▸ Material provided:
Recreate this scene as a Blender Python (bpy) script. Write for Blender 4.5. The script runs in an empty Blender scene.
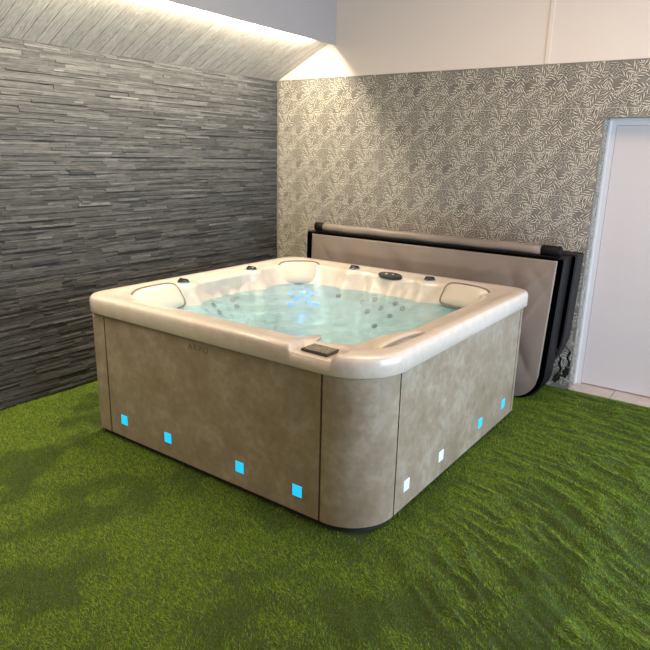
import bpy, bmesh, math, random
import numpy as np
from mathutils import Vector, Matrix
random.seed(7); RNG = np.random.default_rng(7)
S = bpy.context.scene
COL = S.collection
PI = math.pi

# ------------------------------------------------------------------ camera
YAW, PITCH, ROLL, FPX = 0.6182, 0.2686, 0.0236, 620.9
CAM = Vector((4.0992, -4.8912, 1.7518))
cy_, sy_, cp_, sp_ = math.cos(YAW), math.sin(YAW), math.cos(PITCH), math.sin(PITCH)
fwd = Vector((-sy_*cp_, cy_*cp_, -sp_)); rt = Vector((cy_, sy_, 0)); up = rt.cross(fwd)
r2 = rt*math.cos(ROLL) + up*math.sin(ROLL); u2 = -rt*math.sin(ROLL) + up*math.cos(ROLL)
cam = bpy.data.objects.new('camera', bpy.data.cameras.new('camera')); COL.objects.link(cam)
cam.data.sensor_width = 36; cam.data.lens = FPX/650*36; cam.data.clip_start = 0.05
M = Matrix((r2, u2, -fwd)).transposed().to_4x4(); M.translation = CAM
cam.matrix_world = M
S.camera = cam

# ------------------------------------------------------------------ world, lights, exposure
w = bpy.data.worlds.new('world'); S.world = w; w.use_nodes = True
w.node_tree.nodes['Background'].inputs[0].default_value = (1.0, 0.80, 0.60, 1)
w.node_tree.nodes['Background'].inputs[1].default_value = 0.56
S.view_settings.view_transform = 'Standard'; S.view_settings.look = 'None'
S.view_settings.gamma = 1; S.view_settings.use_curve_mapping = False
S.view_settings.exposure = 0.0

def area(name, loc, direction, sx, sy, power, color, spread=PI, yaxis=None):
    l = bpy.data.lights.new(name, 'AREA'); l.shape = 'RECTANGLE'; l.size = sx; l.size_y = sy
    l.energy = power; l.color = color; l.spread = spread
    o = bpy.data.objects.new(name, l); COL.objects.link(o)
    z = -Vector(direction).normalized()
    y = Vector(yaxis or (0, 0, 1)); x = y.cross(z).normalized(); y = z.cross(x)
    m = Matrix((x, y, z)).transposed().to_4x4(); m.translation = Vector(loc)
    o.matrix_world = m
    return o
# daylight through the large glazed opening of the right wall
area('window_daylight', (5.93, -1.75, 1.15), (-1, 0, -0.0), 2.7, 2.1, 200, (0.62, 0.78, 1.0))
# warm LED strip in the cove behind the fascia board
area('cove_light', (0.632, -2.86, 2.711), (-0.40, 0, -0.92), 0.02, 5.24, 150, (1.0, 0.885, 0.67), yaxis=(0, 1, 0))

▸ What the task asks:
Reproduce the material word for word, minus the images.

▸ Solution for this exercise:
Recreate this scene as a Blender Python (bpy) script. Write for Blender 4.5. The script runs in an empty Blender scene.
import bpy, bmesh, math, random
import numpy as np
from mathutils import Vector, Matrix
random.seed(7); RNG = np.random.default_rng(7)
S = bpy.context.scene
COL = S.collection
PI = math.pi

# ------------------------------------------------------------------ camera
YAW, PITCH, ROLL, FPX = 0.6182, 0.2686, 0.0236, 620.9
CAM = Vector((4.0992, -4.8912, 1.7518))
cy_, sy_, cp_, sp_ = math.cos(YAW), math.sin(YAW), math.cos(PITCH), math.sin(PITCH)
fwd = Vector((-sy_*cp_, cy_*cp_, -sp_)); rt = Vector((cy_, sy_, 0)); up = rt.cross(fwd)
r2 = rt*math.cos(ROLL) + up*math.sin(ROLL); u2 = -rt*math.sin(ROLL) + up*math.cos(ROLL)
cam = bpy.data.objects.new('camera', bpy.data.cameras.new('camera')); COL.objects.link(cam)
cam.data.sensor_width = 36; cam.data.lens = FPX/650*36; cam.data.clip_start = 0.05
M = Matrix((r2, u2, -fwd)).transposed().to_4x4(); M.translation = CAM
cam.matrix_world = M
S.camera = cam

# ------------------------------------------------------------------ world, lights, exposure
w = bpy.data.worlds.new('world'); S.world = w; w.use_nodes = True
w.node_tree.nodes['Background'].inputs[0].default_value = (1.0, 0.80, 0.60, 1)
w.node_tree.nodes['Background'].inputs[1].default_value = 0.56
S.view_settings.view_transform = 'Standard'; S.view_settings.look = 'None'
S.view_settings.gamma = 1; S.view_settings.use_curve_mapping = False
S.view_settings.exposure = 0.0

def area(name, loc, direction, sx, sy, power, color, spread=PI, yaxis=None):
    l = bpy.data.lights.new(name, 'AREA'); l.shape = 'RECTANGLE'; l.size = sx; l.size_y = sy
    l.energy = power; l.color = color; l.spread = spread
    o = bpy.data.objects.new(name, l); COL.objects.link(o)
    z = -Vector(direction).normalized()
    y = Vector(yaxis or (0, 0, 1)); x = y.cross(z).normalized(); y = z.cross(x)
    m = Matrix((x, y, z)).transposed().to_4x4(); m.translation = Vector(loc)
    o.matrix_world = m
    return o
# daylight through the large glazed opening of the right wall
area('window_daylight', (5.93, -1.75, 1.15), (-1, 0, -0.0), 2.7, 2.1, 200, (0.62, 0.78, 1.0))
# warm LED strip in the cove behind the fascia board
area('cove_light', (0.632, -2.86, 2.711), (-0.40, 0, -0.92), 0.02, 5.24, 150, (1.0, 0.885, 0.67), yaxis=(0, 1, 0))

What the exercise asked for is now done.